Electric Service Connection

Helpful tips to ensure your home is safe and ready for service connection

Some of our customers have asked us about possible health effects of electric and magnetic fields (EMF), which are found wherever electricity is present.When you request new electric service (or service re-connection) from Undercurrents Energy (UCE), it is important to first be sure it is safe for us to perform service connection to your home.

Below are some helpful tips that you can use to ensure your home is safe and ready for service connection

  • Shut off the main power to your property. Your home should be equipped with either fuses or circuit breakers that allow you to turn off the main electrical supply to your entire property. For more information, please visit www.uce.com/safety/everyone/circuit-breakers.
  • If you cannot turn off the main electrical supply to your entire property, turn off or unplug all electric devices in and around your home prior to the date that you have requested electric service to be connected.
  • Perform a physical inspection of the property surrounding your home to ensure that all electric devices discovered during the inspection are turned off or unplugged prior to the date you have requested electric service to be connected. If you cannot perform this activity yourself, ask a family member or friend to assist you
  • Conduct a visual inspection of the wiring in and around your home. Do not conduct a close physical inspection of your wiring or other electrical equipment yourself. If you suspect a safety problem, contact a state-licensed electrical contractor to conduct the inspection for you and contact UCE to cancel your electric service connection request until any problems with your home’s wiring are corrected.
  • If you detect a natural gas or carbon monoxide leak at your property, immediately go to a safe location and call your gas service provider, or call 911. Contact UCE to cancel your electric service connection request until an inspection of your home has been completed by your gas service provider and your provider has confirmed the problem has been resolved.

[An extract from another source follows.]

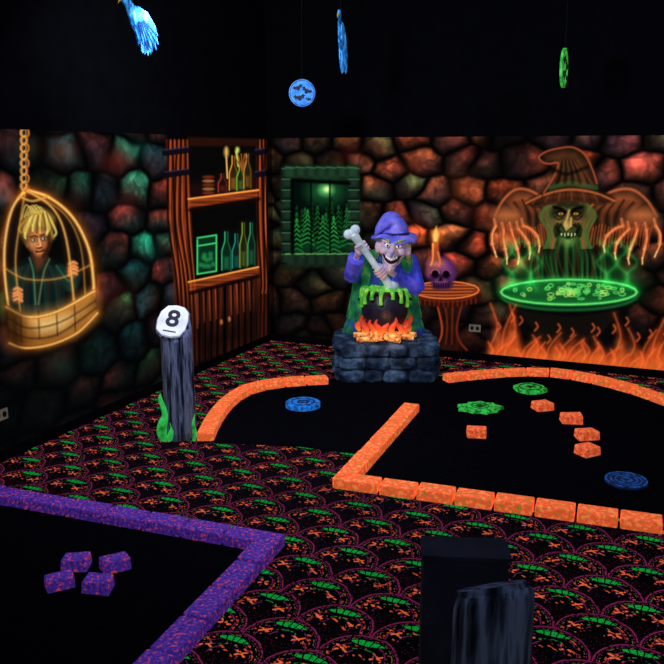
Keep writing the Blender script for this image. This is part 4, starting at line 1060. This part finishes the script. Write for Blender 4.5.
q = mesh_obj('cloak', V, Fc, MSHAWL, True); fixn(q); md = q.modifiers.new('s', 'SOLIDIFY'); md.thickness = .012; md.offset = 1; q['label'] = 'ragged green cloak over hunched shoulders'; ch.append(q)
w1 = el1.lerp(pc1, .72); w2 = el2.lerp(pc2, .66)
for shd, el_, w_, x0 in ((sh1, el1, w1, -.08), (sh2, el2, w2, .08)):
    sx_ = -.015 if x0 < 0 else .015
    q = mesh_obj('sleeve', *tubec([shd+Vector((-x0*.5, 0, .02)), shd+Vector((sx_, 0, 0)), el_.lerp(shd, .35)+Vector((sx_*.6, 0, 0)), el_, el_.lerp(w_, .6), w_], [.05, .064, .070, .070, .070, .072], 36, fold=.08, nf=7), MSLEEVE, True); fixn(q); ch.append(q)
# hat: droopy brim, crumpled crown falling to one side
HB = hp(-.005, .012, .088)
n = 60; rings = []
for r, dz in ((.08, .0), (.13, -.006), (.17, -.022), (.20, -.044), (.203, -.033), (.17, -.010), (.13, .008), (.08, .014)):
    rings.append([HB+Vector((r*math.cos(t), r*math.sin(t)*.88, dz+.026*math.sin(2*t+.6)*(r/.2)**2+.014*math.sin(5*t)*(r/.2)**2)) for t in [2*math.pi*j/n for j in range(n)]])
brim = mesh_obj('hat_brim', *loft(rings), MHAT, True); fixn(brim)
crown = mesh_obj('hat', *tubec([HB+Vector((0, .01, -.03)), HB+Vector((0, .01, .04)), HB+Vector((.0, .0, .08)), HB+Vector((-.02, -.01, .115)), HB+Vector((-.06, -.03, .125)), HB+Vector((-.10, -.05, .10)), HB+Vector((-.135, -.06, .06)), HB+Vector((-.165, -.065, .01))], [.122, .122, .108, .09, .07, .052, .034, .010], 32, fold=.09, nf=4), MHAT, True); fixn(crown)
bandm = mesh_obj('hat_band', *tube([HB+Vector((0, .01, .006)), HB+Vector((0, .01, .014)), HB+Vector((0, .01, .024))], [.132, .134, .1325], 28), MBAND, True); fixn(bandm)
for q in (brim, bandm): q.parent = crown
crown['label'] = 'droopy violet witch hat'
hv = []
for k in range(26):
    s = -1 if k % 2 else 1; j = k//2
    a = .55+j*.13
    x0 = s*.098*math.cos((a-.5)*.9); y0 = -.0+.10*math.sin(a*.9)
    hv.append(htc([(x0, y0, .06), (x0+s*.010, y0, .01), (x0+s*(.006+.010*math.sin(j*2)), y0-.004, -.04), (x0+s*(.018+.010*math.sin(j)), y0-.008, -.085-.012*(j % 3))], [.009, .010, .008, .003], 7, sub=3))
hair = mesh_obj('hair', *join(hv), MHAIR, True); fixn(hair); hair['label'] = 'stringy pale yellow-green hair'
ey = []
for s in (-1, 1):
    e_ = mesh_obj('eye', *ell(hp(s*.036, -.099, .026), hr((.017, .011, .012)), 14), MEYE, True); ey.append(e_)
    p_ = mesh_obj('pupil', *ell(hp(s*.036+.002, -.110, .024), hr((.007, .004, .008)), 10), MMOUTH, True); p_.parent = e_; ey.append(p_)
    e_ = mesh_obj('eyebrow', *htc([(s*.014, -.114, .042), (s*.04, -.116, .060), (s*.074, -.088, .070)], [.005, .008, .003], 8), MHAIR, True); fixn(e_); ey.append(e_)
mo = mesh_obj('mouth', *htc([(-.060, -.088, -.032), (-.032, -.112, -.062), (0, -.119, -.074), (.032, -.112, -.062), (.060, -.088, -.032)], [.003, .012, .017, .012, .003], 10), MMOUTH, True); fixn(mo)
tv = []
for k in range(7):
    x = -.033+k*.011; tv.append(rbox(hp(x, -.133+abs(x)*.42, -.063+x*x*14), hr((.009, .010, .014)), 0, p=6, n=3))
te = mesh_obj('teeth', *join(tv), MTOOTH, True)
subs = [brim, bandm]+[q for q in ey if q.name.startswith('pupil')]
par = {q: q.parent for q in subs}
allc = ch+[crown, hair, mo, te]+[q for q in ey if not q.name.startswith('pupil')]
WO = O+Vector((0, .15, 0))
thing(body, WO, 'hunched grinning witch statue in violet hat stirring with a bone', 'statue', allc)
for q in subs: shift(q, WO); q.parent = par[q]

# ================= hanging ornaments
MCORD = mat('black_cord', (6, 6, 7), emit=0)
def cord(p):
    return mesh_obj('cord', *tube([p, Vector((p.x, p.y, (p.z+ROOMH)/2)), Vector((p.x, p.y, ROOMH))], [.001]*3, 6), MCORD)
MBIRD = mat('feather_blue', (60, 160, 226), emit=.5, scale=38, detail=3, stretch=(1, 1, .45), ramp=[(.40, (8, 60, 116)), (.50, (26, 112, 180)), (.6, (70, 170, 230))])
MQUILL = mat('feather_edge_blue', (12, 50, 90), emit=.3)
MBEAK = mat('beak_yellow', (200, 170, 60), emit=.4)
def bird(pos, yaw, s, label, spread=.35, fat=1.0, wl_=1.0):
    ax = Vector((math.cos(yaw), math.sin(yaw), 0)); n = ax.cross(Vector((0, 0, 1))); az = Vector((0, 0, 1))
    X = lambda x, y, z: pos+ax*x*s+n*y*s+az*z*s
    bodyp = [tubec([X(-.07, 0, .17), X(-.03, 0, .10), X(0, 0, 0), X(.05, 0, -.10), X(.08, 0, -.17)], [.03*s, .045*s, .05*s, .032*s, .012*s], 10), ell(X(-.075, 0, .185), .045*s, 12)]
    bodyp = [([p-n*((p-pos).dot(n)*(1-fat)) for p in v], f) for v, f in bodyp]
    o = blob('hanging_bird', bodyp, .005, MBIRD, 2); ch = []
    for sg in (-1, 1):
        wd = (ax+n*sg*spread).normalized(); wn = wd.cross(az)
        outl = [(-.05, .14), (.02, .13), (.10, .07), (.15, -.02)]
        tipsw = [(.165, -.06), (.18, -.12), (.178, -.19), (.16, -.24), (.125, -.255), (.09, -.245), (.055, -.22), (.02, -.18)]
        for i, (a, b2) in enumerate(tipsw):
            outl += [(a, b2), (a-.018, b2+.045+.004*i)]
        outl += [(0, -.09), (-.04, 0)]
        w = prism('wing', [(x*s*wl_, y*s) for x, y in outl], MBIRD, .006, X(0, sg*.045*fat, 0), wd, az, wn)
        ch.append(w)
        if fat > .5:
            for (a, b2) in tipsw[1:7]:
                st_ = (a*.35, b2*.1+.03); dx, dy = a*.93-st_[0], b2*.9-st_[1]; l_ = math.hypot(dx, dy); nx_, ny_ = -dy/l_*.004, dx/l_*.004
                qz = prism('quill', [((st_[0]+nx_)*s*wl_, (st_[1]+ny_)*s), ((st_[0]-nx_)*s*wl_, (st_[1]-ny_)*s), ((a*.93-nx_)*s*wl_, (b2*.9-ny_)*s), ((a*.93+nx_)*s*wl_, (b2*.9+ny_)*s)], MQUILL, .010, X(0, sg*.045*fat, 0), wd, az, wn)
                qz.parent = w; quills.append(qz)
    for k in range(3):
        w = prism('tail_feather', [(-.012*s, 0), (.012*s, 0), (.02*s, -.10*s), (0, -.12*s), (-.02*s, -.10*s)], MBIRD, .005, X(.07+.02*k-.02, 0, -.13), ax, az, n); ch.append(w)
    q = mesh_obj('beak', *tubec([X(-.115, 0, .185), X(-.135, 0, .175), X(-.142, 0, .155)], [.010*s, .006*s, .002*s], 8), MBEAK, True); ch.append(q)
    ch.append(cord(X(-.02, 0, .12)))
    thing(o, pos, label, 'hanging ornament', ch)
    for qz in quills: shift(qz, pos)
    quills.clear()
quills = []
bird(at_y(136, 23, 5.0), .35, .66, 'blue fluorescent bird ornament with spread feathered wings hanging by a cord', .85, 1.0, 1.15)
bird(at_y(341, 40, 7.0), 1.36, .98, 'slim blue bird ornament turned edge-on, hanging by a cord', .02, .3)
def coin(pos, r, yaw, mface, mdark, label, motif):
    n = Vector((math.sin(yaw), -math.cos(yaw), 0)); ax = Vector((math.cos(yaw), math.sin(yaw), 0)); az = Vector((0, 0, 1))
    circ = [(r*math.cos(2*math.pi*j/40), r*math.sin(2*math.pi*j/40)) for j in range(40)]
    o = prism('hanging_medallion', circ, mface, .02, pos, ax, az, n); ch = []
    R = []
    for rr, d in ((.90, .010), (.94, .010), (.94, .013), (.90, .013)):
        R.append([pos+ax*x*rr+az*y*rr+n*d for x, y in circ])
    V, Fc = loft(R, False, False); k0 = 3*40; Fc += [(k0+j, k0+(j+1) % 40, (j+1) % 40, j) for j in range(40)]
    q = mesh_obj('rim', V, Fc, mdark); fixn(q); ch.append(q)
    bat = [(0, .08), (.03, .14), (.05, .08), (.12, .10), (.20, .17), (.34, .06), (.26, .02), (.23, -.08), (.15, -.03), (.09, -.12), (0, -.20)]
    bat = bat+[(-x, y) for x, y in reversed(bat[1:-1])]
    bat = bat[::-1]
    for (cx, cy, s_, rt) in motif:
        outl = [((cx+s_*(x*math.cos(rt)-y*math.sin(rt)))*r, (cy+s_*(x*math.sin(rt)+y*math.cos(rt)))*r) for x, y in bat]
        q = prism('bat', outl, mdark, .006, pos+n*.011, ax, az, n); ch.append(q)
    ch.append(cord(pos+az*r))
    thing(o, pos, label, 'hanging ornament', ch)
MDK = mat('dark_blue', (4, 16, 44), emit=.1); MDKG = mat('dark_green', (6, 44, 12), emit=.3)
MBL2 = mat('medallion_blue', (60, 150, 230), emit=.5, scale=25, ramp=[(.35, (30, 100, 180)), (.6, (60, 140, 210))])
MGR2 = mat('medallion_green', (60, 200, 70), emit=.55, scale=25, ramp=[(.35, (30, 140, 40)), (.6, (80, 210, 80))])
bats = ((-.32, .38, 1.2, .35), (.36, .16, 1.3, -.45), (-.20, -.34, 1.4, .15), (.48, -.46, .7, -.2))
coin(at_y(302, 93, 7.0), .108, .05, MBL2, MDK, 'round blue medallion with dark bat silhouettes hanging by a cord', bats)
coin(at_y(564, 68, 7.0), .155, 1.15, MGR2, MDKG, 'green fluorescent medallion turned edge-on, hanging by a cord', bats)

# ================= outlets
MPLATE = mat('outlet_plate', (130, 122, 100), emit=.2)
def outlet(u, v, nrm_, e, label):
    p = on_wall(u, v, nrm_)+nrm_*.004
    o = prism('wall_outlet', [(-.058, -.036), (.058, -.036), (.058, .036), (-.058, .036)], MPLATE, .008, p+nrm_*.004, e, Vector((0, 0, 1)), nrm_); ch = []
    for s in (-1, 1):
        ch.append(prism('socket', [(s*.027+.017*math.cos(t), .02*math.sin(t)) for t in np.linspace(0, 6.283, 17)[:-1]], MINK, .003, p+nrm_*.009, e, Vector((0, 0, 1)), nrm_))
    thing(o, p, label, 'outlet', ch)
outlet(475, 328, E2, E1, 'white double electrical outlet on the painted stone wall')
outlet(0, 415, E1, E2, 'pale double electrical outlet low on the dark wall')

# ================= lights
def area(loc, tgt, size, power, col):
    l = bpy.data.lights.new('blacklight', 'AREA'); l.energy = power; l.size = size; l.color = col
    o = bpy.data.objects.new('blacklight', l); COL.objects.link(o); o.location = loc
    o.rotation_euler = (Vector(tgt)-Vector(loc)).to_track_quat('-Z', 'Y').to_euler(); return o
area((-.9, 4.9, 2.9), (.45, 7.4, .9), .3, 74, (.68, .74, 1))
area((2.4, 5.6, 3.4), (.6, 7.3, .9), .4, 18, (.55, .6, 1))
area((.9, 1.0, 3.5), (.3, 3.0, 0), .8, 20, (.45, .55, 1))
area((-.4, 3.2, 3.4), (-1.1, 5.6, .5), .5, 26, (.6, .68, 1))
fp = bpy.data.lights.new('fire_glow', 'POINT'); fp.energy = 2.2; fp.color = (1, .4, .12); fp.shadow_soft_size = .1
fo2 = bpy.data.objects.new('fire_glow', fp); COL.objects.link(fo2); fo2.location = CC+Vector((0, -.5, .14))
w = bpy.data.worlds.new('night'); sc.world = w; w.use_nodes = True
w.node_tree.nodes['Background'].inputs[0].default_value = (.01, .012, .02, 1); w.node_tree.nodes['Background'].inputs[1].default_value = .02
for m in bpy.data.materials:
    try: m.cycles.emission_sampling = 'NONE'
    except Exception: pass

# ================= camera
cd = bpy.data.cameras.new('camera'); cd.sensor_width = 36; cd.lens = F/664*36; cd.clip_end = 60
co = bpy.data.objects.new('camera', cd); COL.objects.link(co); co.location = (0, 0, CAMH); co.rotation_euler = (math.pi/2-TH, 0, 0)
sc.camera = co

If you have additional safety-related questions and would like to speak to a Customer Service Representative, please call 800-655-4555 or click here: UCE Safety Information.

Why Should You Care About Electrical Safety?

Every year in the U.S., tens of thousands of people are killed or injured from contact with electricity. Some of these people are kids just like you. The more you know about how electricity works, the better you can keep yourself, your friends, and your family safe!

Electricity Takes the Easiest Path to the Ground

Electricity is always trying to get to the ground. Like all good travelers, electricity takes shortcuts whenever it can. If something that conducts electricity gives electricity an easy path to the ground, electricity will take it!

Electricity Can Travel Through You

Water and metal are some of the best conductors for electricity. Because your body is mostly water, you are a great conductor, too! So if you touch an electric circuit and the ground at the same time, you will become electricity’s easiest path. Electricity will flow through you, and you could be seriously hurt or killed.

You don’t have to be touching the ground directly to conduct electricity. You could also be touching something that is in contact with the ground, like a tree or a ladder.

Electricity, Lighting, and Appliances

Appliances have protective insulated cords and coverings to keep you from contacting the electricity inside. It’s important to use appliances and cords the way they were designed to be used so you don’t damage the insulation or contact live electrical parts. If a live wire inside an appliance, toy, or power tool touches the inside of the device and you touch the device, it would be like touching a bare live wire. You cannot tell from the outside if there is a problem inside, so you should always act as if there were danger of shock.

The Truth About Electric Shock

You can never tell when contact with electricity will be fatal, but you can be sure it will always hurt. Electric shock can cause muscle spasms, weakness, shallow breathing, rapid pulse, severe burns, unconsciousness, or death. In a shock incident, the path that electric current takes through the body gets very hot. Burns occur all along that path, including the places on the skin where the current enters and leaves the body. It’s not only giant power lines that can kill or injure you if you contact them. You can also be killed by a shock from an appliance or power cord in your home

Why Can Birds and Utility Workers Touch Power Lines But You Can’t?

Have you ever wondered why the birds that sit on power lines don’t get electric shocks? It’s because the electricity is always looking for a way to get to the ground, but the birds are not touching the ground or anything in contact with the ground.

If you touched a power line while you were in contact with the ground (or standing on a ladder or roof) electricity would travel through you. And if your kite or balloon got tangled in a power line and you touched the string, electricity could travel down the string and into you on its way to the ground. Both situations would mean a serious shock!

Have you ever wondered why people who work up on power lines don’t get shocked? Utility workers are trained to work with electricity. They wear special insulated boots, hardhats, and gloves, and use special insulated tools that help prevent shock. It would be a bad idea to climb a power pole and imitate them — and possibly fatal!